Here's the beginning of a reunion scene that gives a little taste of this book - from Chapter VIII - The Mystery of The Seven Sisters, 1975

"Actually," I announced to the auditorium, "I think that books about girl sleuths should be an integral component of the feminist canon."

There was a smattering of applause in the audience and nodding from my panel mates. It was the first annual Female Protagonists in Young Adult Series Literature Feminist Conference at Vassar College, and George Fayne, now a distinguished, tenured professor and author of the book
Clitoris! Clitoris! Clitoris! had invited me to participate. Others on the panel included Cherry Ames, who had recently been hired as a Teamsters nurse; Kim Aldrich, who was fighting the glass ceiling as a secretary for the international insurance firm WALCO, Inc.; and Judy Bolton, the attractive wife of an FBI agent, who had her own series of books, though they did not sell as well as mine."

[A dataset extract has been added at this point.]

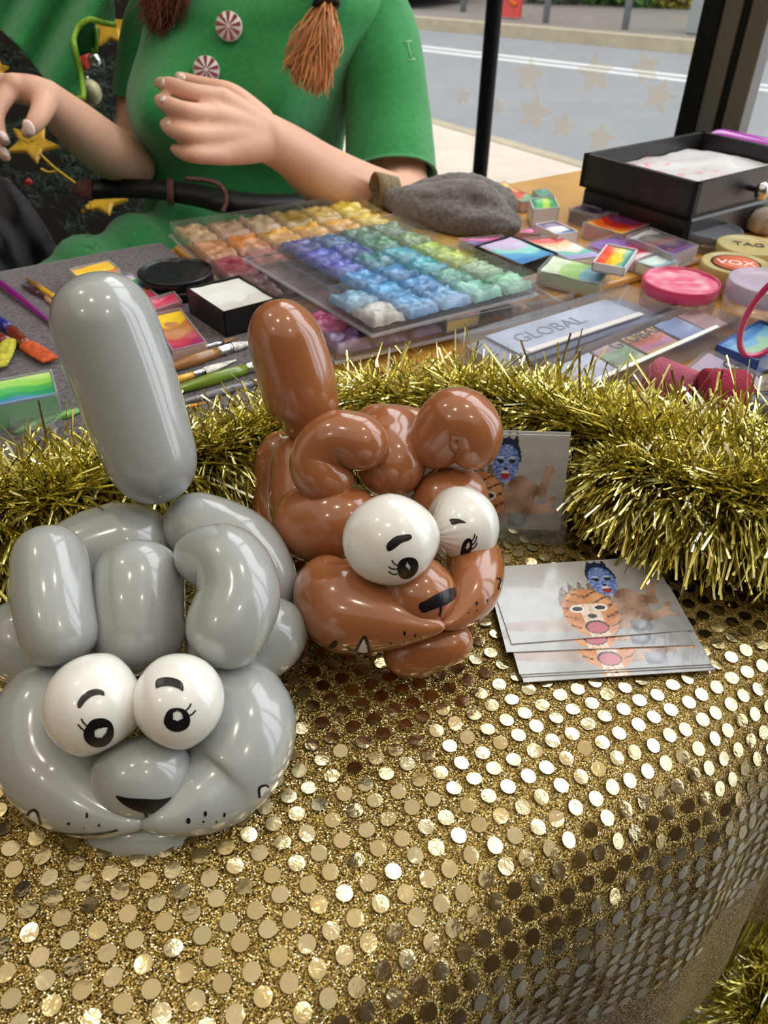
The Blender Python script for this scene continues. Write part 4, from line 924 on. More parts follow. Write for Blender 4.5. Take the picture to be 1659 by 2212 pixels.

This book also has great original-series style illustrations throughout, so you can see Nancy as she ages. I suspect Confessions of a Teen Sleuth will be the biggest hit with women who devoured these books as girls, but I definitely think that someone who has an interest in the phenomenon of series mysteries , or who enjoys a lovingly barbed parody would enjoy it as well.